Sunday, September 11, 2016

Changing Into Cedar

So I'm all moved in at my apartment, and I've met a lot of great people so far. Coming here in the first place was a trial in it of itself because on the drive over, I was crying and having a panic attack, and talking to myself, saying that it would all be okay and that I'd still have a parent with me, my heavenly father would be watching over me. I'd basically be living over at his house if I went to BYU-Idaho. So far, that's what it's felt like. Not trying to say that I don't feel like an adult, but life here is truly centered around Heavenly Father and Jesus Christ. You can feel the spirit anywhere, and I haven't even gone to my first day of class.

So many things have happened because they just needed to. This girl that was going to be in a different apartment wanted to be in my apartment with her friend. She complained to the manager, and I basically got asked if I wanted to switch apartments. I'm glad that I wasn't hesitant at all to say yes. I moved in next door to the apartment I was supposed to be in, and I got the last bed available, but quite honestly, I wouldn't want it any other way. I love everything about my side of the room besides the white walls and the uncomfortable bed.

I was so nervous when it came to meeting my roommates, but they've all been very kind. The last girl to actually move in was my section leader in From the Heart choir, so that made me feel like my prayers had been answered a little. I asked for somebody near me that would make me feel a little more comfortable. But honestly, I love everyone here. The other girl in my room loves Rarity, the girl across the hall is just fun to talk to and is with my section leader (who also loves Big Brother) and the two girls in the other room are cool too! One of them loves Coldplay, and attended that concert in Salt Lake. The other girl offered me pizza the first night and is just so sweet. Even though our age differences are very major here in the "Pent-House," we all feel and treat each other the same way.

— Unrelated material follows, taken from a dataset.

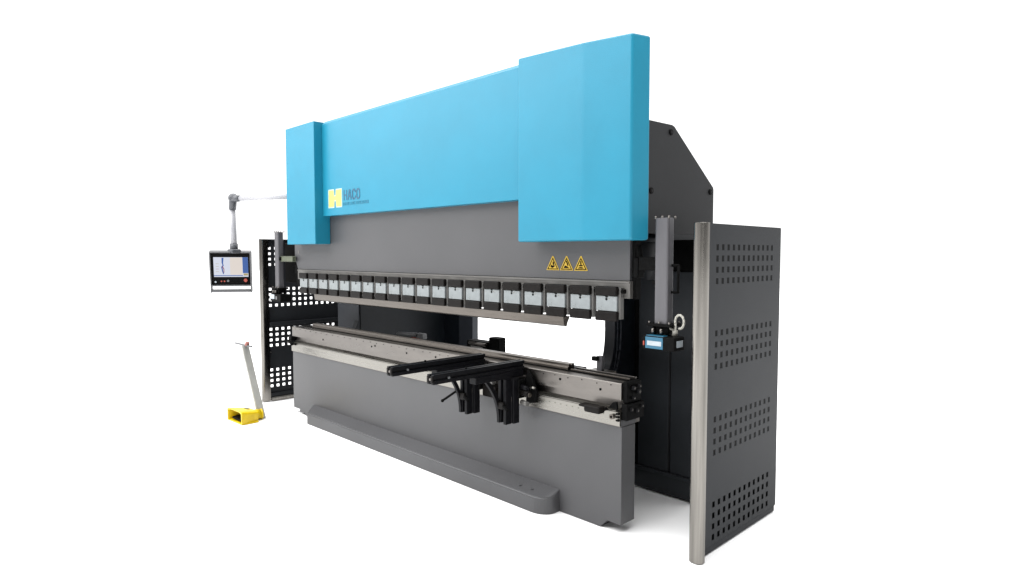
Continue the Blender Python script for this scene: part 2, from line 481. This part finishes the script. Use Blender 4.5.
# three warning triangles
def triangle(cx):
    t = MB()
    z0, z1, hw = 1.452, 1.538, 0.052
    y = 2.9365
    t.prism([(cx - hw, z0), (cx + hw, z0), (cx + .004, z1), (cx - .004, z1)], 'y', y - .0012, y, 'signyellow')
    s = .84; zc = z0 + (z1 - z0) / 3
    o = [(cx - hw * s, zc + (z0 - zc) * s), (cx + hw * s, zc + (z0 - zc) * s), (cx, zc + (z1 - zc) * s)]
    s = .66
    i = [(cx - hw * s, zc + (z0 - zc) * s), (cx + hw * s, zc + (z0 - zc) * s), (cx, zc + (z1 - zc) * s)]
    for k in range(3):
        a, b = o[k], o[(k + 1) % 3]; c, d = i[(k + 1) % 3], i[k]
        t.prism([a, b, c, d], 'y', y - .0020, y - .0014, 'rubber')
    return t, y, z0
for n, cx in enumerate((-2.618, -2.508, -2.398)):
    t, y, z0 = triangle(cx)
    Y0, Y1 = y - .0022, y - .0015
    if n == 0:     # crushed hand under a bar
        t.prism([(cx - .018, z0 + .020), (cx - .004, z0 + .013), (cx + .016, z0 + .022), (cx + .014, z0 + .030), (cx - .004, z0 + .028), (cx - .016, z0 + .034)], 'y', Y0, Y1, 'rubber')
        t.prism([(cx + .000, z0 + .034), (cx + .013, z0 + .030), (cx + .008, z0 + .052), (cx + .000, z0 + .052)], 'y', Y0, Y1, 'rubber')
    elif n == 1:   # slanting tool above a hand
        t.prism([(cx - .006, z0 + .056), (cx + .002, z0 + .058), (cx + .016, z0 + .030), (cx + .008, z0 + .027)], 'y', Y0, Y1, 'rubber')
        t.prism([(cx - .022, z0 + .014), (cx + .020, z0 + .014), (cx + .008, z0 + .023), (cx - .012, z0 + .030)], 'y', Y0, Y1, 'rubber')
    else:          # press from above with spread block
        t.box(cx - .004, cx + .004, Y0, Y1, z0 + .034, z0 + .056, 'rubber')
        t.box(cx - .014, cx + .014, Y0, Y1, z0 + .026, z0 + .033, 'rubber')
        t.prism([(cx - .022, z0 + .013), (cx + .022, z0 + .013), (cx + .010, z0 + .021), (cx - .010, z0 + .021)], 'y', Y0, Y1, 'rubber')
    t.build('warning_sign', ram)

# --- 20 quick tool clamps along the ram
def clamp_parts(x):
    W = 0.152
    root = bpy.data.objects.new('tool_clamp', None); COL.objects.link(root); root.empty_display_size = .05
    root.parent = PB; root.location = Vector((x, 2.93, 1.27)) - PB.location
    t = MB()
    t.box(x + .004, x + W + .010, 2.895, 2.928, 1.190, 1.364, 'body', 0.003)
    t.tube((x + W + .018, 2.895, 1.344), (x + W + .018, 2.903, 1.344), 0.0075, 'rubber', n=10)
    t.box(x + W + .010, x + W + .026, 2.902, 2.926, 1.332, 1.356, 'clampblack', .002)
    t.build('clamp_body', root)
    t = MB()
    t.box(x + .003, x + W, 2.870, 2.897, 1.320, 1.371, 'clampblack', 0.007, 3)
    t.build('upper_jaw', root)
    t = MB()
    t.box(x + .003, x + W, 2.872, 2.897, 1.178, 1.231, 'clampblack', 0.006, 3)
    t.build('lower_jaw', root)
    t = MB()
    c = x + W / 2 + .002
    t.prism([(x + .006, 1.2345), (x + W - .004, 1.2345), (x + W - .004, 1.3165), (c + .010, 1.3165), (c + .008, 1.309), (c - .008, 1.309),
             (c - .010, 1.3165), (x + .006, 1.3165)], 'y', 2.880, 2.896, 'plate', 0.0012, 1)
    t.tube((c, 2.8935, 1.300), (c, 2.8785, 1.300), 0.0075, 'rubber', n=10)
    t.tube((c + .020, 2.8935, 1.304), (c + .020, 2.8790, 1.304), 0.004, 'steel2', n=8)
    t.build('clamp_plate', root)
    return root
proto = clamp_parts(-2.247)
for k in range(1, 20):
    c = proto.copy(); COL.objects.link(c); c.parent = PB
    c.location = proto.location + Vector((-0.1877 * k, 0, 0))
    for ch in list(proto.children):
        d = ch.copy(); COL.objects.link(d); d.parent = c

# --- blue covers
def cover(x0, x1, left):
    t = MB()
    r = .014
    if left:
        pts = [(x0, 2.83), (x0 + .035, 2.787), (x1, 2.787), (x1, 2.9355), (x0, 2.9355)]
        t.prism(pts, 'z', 1.640, 2.722, 'blue', 0.005, 3)
    else:
        xc = -2.262
        pts = [(x0, 2.787), (xc, 2.779), (x1 - .034, 2.8050), (x1 + .006, 2.916), (x0, 2.912)]
        t.prism(pts, 'z', 1.623, 2.724, 'blue', 0.013, 5)
        for v in t.bm.verts:      # the top edge falls slightly towards the outer end
            if v.co.z > 2.5: v.co.z -= 0.038 * (v.co.x - x0) / (x1 - x0)
    return t.build('front_cover', PB)
cover(-5.895, -5.313, True)
cover(-2.774, -1.925, False)
t = MB()
t.prism([(2.864, 1.888), (2.864, 2.700), (2.900, 2.730), (3.00, 2.730), (3.00, 2.16), (2.9365, 2.16), (2.9365, 1.888)], 'x', -5.312, -2.775, 'blue', 0.003)
cc = t.build('centre_cover', PB)
# emblem: two yellow bars joined into an H with slanted notches
YF = 2.864
t = MB()
def emblem(g, y0, y1, m):
    x0, x1, z0, z1 = -5.200 - g, -4.985 + g, 1.962 - g, 2.106 + g
    xm = (x0 + x1) / 2
    t.prism([(x0, z0), (xm - .018 + g * .6, z0), (xm - .010 + g * .4, z0 + .056), (xm + .014 - g * .4, z0 + .056), (xm + .022 - g * .6, z0), (x1, z0),
             (x1, z1), (xm + .018 - g * .6, z1), (xm + .010 - g * .4, z1 - .054), (xm - .014 + g * .4, z1 - .054), (xm - .024 + g * .6, z1), (x0, z1)], 'y', y0, y1, m)
emblem(0.009, YF - .0012, YF - .0002, 'logowhite')
emblem(0.0, YF - .0024, YF - .0014, 'logoyellow')
t.build('emblem', cc)
# lettering HACO in thin strokes
t = MB()
SN = [0]
def stroke(pts, w, y0=YF - .0016, y1=YF - .0003, m='logoblue'):
    for k_, ((ax, az), (bx_, bz_)) in enumerate(zip(pts, pts[1:])):
        d = Vector((bx_ - ax, bz_ - az)); L = d.length; d.normalize(); n = Vector((-d.y, d.x)) * w / 2; e = d * w * .45
        t.prism([(ax - e.x + n.x, az - e.y + n.y), (bx_ + e.x + n.x, bz_ + e.y + n.y), (bx_ + e.x - n.x, bz_ + e.y - n.y), (ax - e.x - n.x, az - e.y - n.y)], 'y', y0 - .00015 * (SN[0] % 12), y1 - .00015 * (SN[0] % 12), m)
        SN[0] += 1
lw = 0.0140; zb = 2.014; zt = 2.088; W = .044; gap = .069
x = -4.942
stroke([(x, zb), (x, zt)], lw); stroke([(x + W, zb), (x + W, zt)], lw); stroke([(x, (zb + zt) / 2), (x + W, (zb + zt) / 2)], lw * .8)
x += gap
stroke([(x, zb), (x + W * .36, zt), (x + W * .64, zt), (x + W, zb)], lw); stroke([(x + .008, zb + .024), (x + W - .008, zb + .024)], lw * .8)
x += gap
stroke([(x + W, zt - .016), (x + W - .012, zt), (x + .012, zt), (x, zt - .012), (x, zb + .012), (x + .012, zb), (x + W - .012, zb), (x + W, zb + .016)], lw)
x += gap - .002
stroke([(x + W, zb + .012), (x + W, zt - .012), (x + W - .012, zt), (x + .012, zt), (x, zt - .012), (x, zb + .012), (x + .012, zb), (x + W - .012, zb), (x + W, zb + .012)], lw)
t.build('lettering', cc)
t = MB()   # the tiny illegible line under the name
x = -4.955
while x < -4.545:
    ww = random.uniform(.009, .015)
    dark = x > -4.60
    zz = 1.967
    stroke([(x, zz), (x, zz + .020)], .0036 if not dark else .006, m='logoblue' if dark else 'tagline')
    if random.random() < .8: stroke([(x, zz + .020), (x + ww * .6, zz + .020)], .0034, m='tagline')
    if random.random() < .6: stroke([(x, zz + .002), (x + ww * .6, zz + .002)], .0034, m='tagline')
    x += ww + .006 + (0.010 if random.random() < .12 else 0)
t.build('small_lettering', cc)

# --- back gauge behind the bed
t = MB()
t.box(-5.45, -2.535, 3.10, 3.17, 0.76, 0.838, 'black', 0.004)
t.box(-5.45, -2.535, 3.172, 3.19, 0.80, 0.822, 'browned', 0.002)
gb = t.build('back_gauge_beam', PB)
t = MB()
t.box(-2.395, -2.355, 3.085, 3.115, 0.843, 0.935, 'alu', 0.004)
t.box(-2.415, -2.375, 3.06, 3.086, 0.905, 0.932, 'rubber', 0.004)
t.box(-2.46, -2.30, 3.07, 3.16, 0.82, 0.845, 'browned', 0.004)
t.build_each('gauge_finger', gb)
t = MB()
t.box(-3.66, -3.55, 3.36, 3.44, 0.74, 0.905, 'rubber', 0.006)
t.box(-3.90, -3.66, 3.34, 3.44, 0.74, 0.865, 'rubber', 0.008)
t.tube((-3.86, 3.335, .845), (-3.66, 3.335, .845), .012, 'steel')
t.box(-3.84, -3.70, 3.33, 3.35, 0.79, 0.825, 'body', .003)
t.box(-3.98, -3.52, 3.36, 3.44, 0.60, 0.74, 'dark', 0.01)
t.build('gauge_carriage', gb)
t = MB()
t.box(-4.92, -4.48, 3.36, 3.45, 0.66, 0.80, 'rubber', 0.008)
t.tube((-4.88, 3.36, .822), (-4.58, 3.36, .838), .020, 'frame')
t.box(-4.60, -4.50, 3.35, 3.40, 0.80, 0.856, 'frame', .006)
t.box(-4.66, -4.52, 3.345, 3.37, 0.785, 0.812, 'red', .004)
t.build('gauge_carriage', gb)

# ================================================================== tools held in the machine
t = MB()
t.prism([(2.915, 1.1755), (2.975, 1.1755), (2.975, 1.165), (2.958, 1.135), (2.950, 1.112), (2.946, 1.112), (2.922, 1.122)], 'x', -5.60, -2.516, 'browned', 0.0012, 1)
punch = t.build('punch_tool', None, base=(-4.05, 2.95, 1.112))
punch['label'] = 'long browned steel upper punch blade hanging under the row of tool clamps'; punch['category'] = 'punch tool'
t = MB()
t.prism([(2.962, 0.8475), (2.962, 0.862), (2.970, 0.866), (2.970, 0.882), (2.990, 0.882), (2.996, 0.872), (3.002, 0.882), (3.024, 0.882), (3.024, 0.8475)], 'x', -5.74, -2.517, 'browned', 0.001, 1)
die = t.build('die_rail', None, base=(-4.1, 2.99, 0.8475))
die['label'] = 'long lower V die bar lying on top of the steel bed'; die['category'] = 'die'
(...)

When we moved all of my stuff in, I wasn't confident on how I was going to arrange everything. My mom and Christen left! I thought they would help me put things away, but it was all up to me, and I think I got it all organized the way I want it.

This evening I was reading my scriptures and I opened up to 2 Nephi 19, but it was referring to Isaiah 9, so I jumped back to that chapter and I came across this verse...

"The bricks are fallen down, but we will build them with hewn stones; the sycamores are cut down, but we will change them into cedars." - Isaiah 9:10

Bek has fallen down. We will build them with hewn stones. We will build her up again, but better. This scripture is extremely important to me right now. I thought that moving out was going to be the hardest thing in the world. I do miss my bed a little bit, but I'm finding a little piece of home here. I'm finding peace. I'm studying with people who share my beliefs and I believe that I'm here for a reason. I'm here to change into a better person through the small little things and the people that I'm surrounding myself with.
It took me a while to realize what this meant and why it was important and why I might be reading it. I began to see the symbolism beneath the objects. The bricks are fallen down.

One thing I've pondered a lot over this weekend is being in the right place at the right time. I read in a class syllabus that we're allowed only 3 tardies because we should always be to class on time. I couldn't help but think about how that might relate to life in general. We say we'll be there on time in the right place, but how often do we find ourselves lollygagging behind the group, or ditching those plans to do something else that is less than beneficial to our overall growth? I feel that right now I'm in the right place at the right time. I feel as though I was meant to be with these people right here and right now. They're here and they're quite honestly an answer to my prayer. A comfort in letting me know that everything is going to be okay.